King by Right, Not by Popular Demand

Jesus Goes Up Alone onto a Mountain to Pray by James TissotImmediately he made the disciples get into the boat and go before him to the other side, while he dismissed the crowds. And after he had dismissed the crowds, he went up on the mountain by himself to pray. When evening came, he was there alone, (Matthew 14:22-23)

Verse 22 may seem puzzling at first. The word “immediately” connotes a sense of urgency (other translations of this particular Greek word include “straightway” and “forthwith”), but we see nothing in Matthew’s account that would hint at a reason for Jesus “immediately” sending the disciples away. Like the passage we looked at on Friday, John’s gospel gives us greater insight on what is going on: “Perceiving then that they were about to come and take him by force to make him king, Jesus withdrew again to the mountain by himself.” (Jn 6:15) The 15,000-20,000 people that Jesus fed with 5 loaves and 2 fish were so amazed by the miracle that they were going to try make Jesus king by force.

I think there are 2 questions that need to be asked in light of this fact:

1. If the purpose of Matthew’s gospel is to portray Jesus as King, why does he leave out the fact that the people tried to make him king?

I like what J. Vernon McGee has to say about this fact in his Thru the Bible commentary:

In view of the fact that Matthew is presenting that phase of the ministry of Jesus which has to do with His kingship, it may appear odd at first that he would ignore this attempt to make Jesus king. This is another evidence of the remarkable character of the claim of Jesus to be King. He is King by right and title. He will not become King by any democratic process. He is not “elected” King by the will of the people. He is King by the will of God. He will finally become King by force (see Ps. 2:8–9).

Matthew understood (at least by the time he wrote his gospel) that Jesus’ claim to the throne had nothing to do with whether man would have him as king. He understood that the crowd’s desire to make Jesus king was wrong because it conformed neither to God’s will nor God’s timing. Jesus would be made King by the will of God, not the will of man and in the timing of God, not the timing of fickle crowds.

2. If Jesus perceives the people will try and take him by force, why does he send the disciples, the 12 people on Earth he was closest to, away and handle the crowds on his own?

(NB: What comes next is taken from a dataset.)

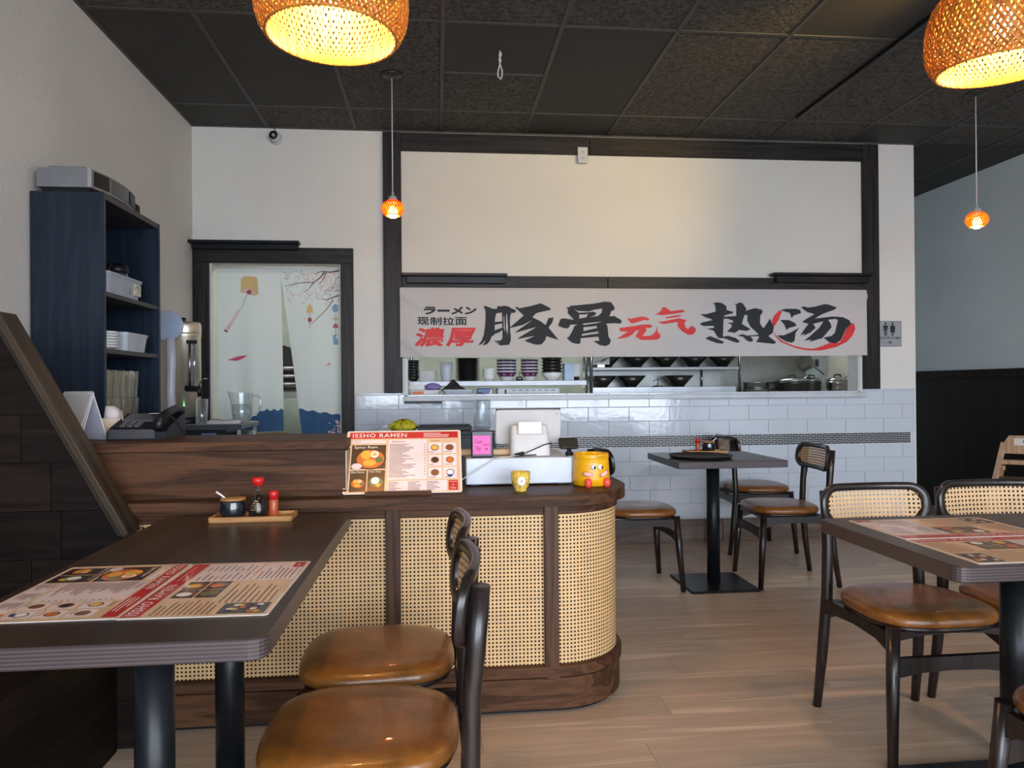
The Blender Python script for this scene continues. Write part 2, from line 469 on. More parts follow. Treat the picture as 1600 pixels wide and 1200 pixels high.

There is just no way to paint these verses is a way that makes the disciples look good. Previously in Matthew (especially in chapter 13 with Jesus’ parables about the Kingdom), we see how Israel’s expectation of the Kingdom differed from the reality of the Kingdom. I think the fact that Jesus sends the disciples away shows that they still didn’t get it, despite telling Jesus in Matthew 13:51 that they did.

I think Jesus understood that if the disciples had stuck around, they would have sided with the crowd. They still needed to learn more about who Jesus was so he put them in a situation where they could learn that instead of one where they would be swept up in the hysteria of the mob.

Because the disciples did not understand the will and timing of God, they were more of a hindrance to Jesus than a help. It was better for Jesus to face the situation alone in prayer than to lean on his 12 closest friends because he knew those 12 would not help him remain in God’s will.

Things to Reflect on in Light of this Passage:

1. Do I recognize Jesus’ claim to the throne of my life? Do I live as though he is my King?

2. Do I accept God’s will and God’s timing for my life, or do I try and force things to be my own way and in my own timing?

3. Do I help others remain in God’s will or do I encourage them to pursue convenience and expediency rather than waiting on the Lord?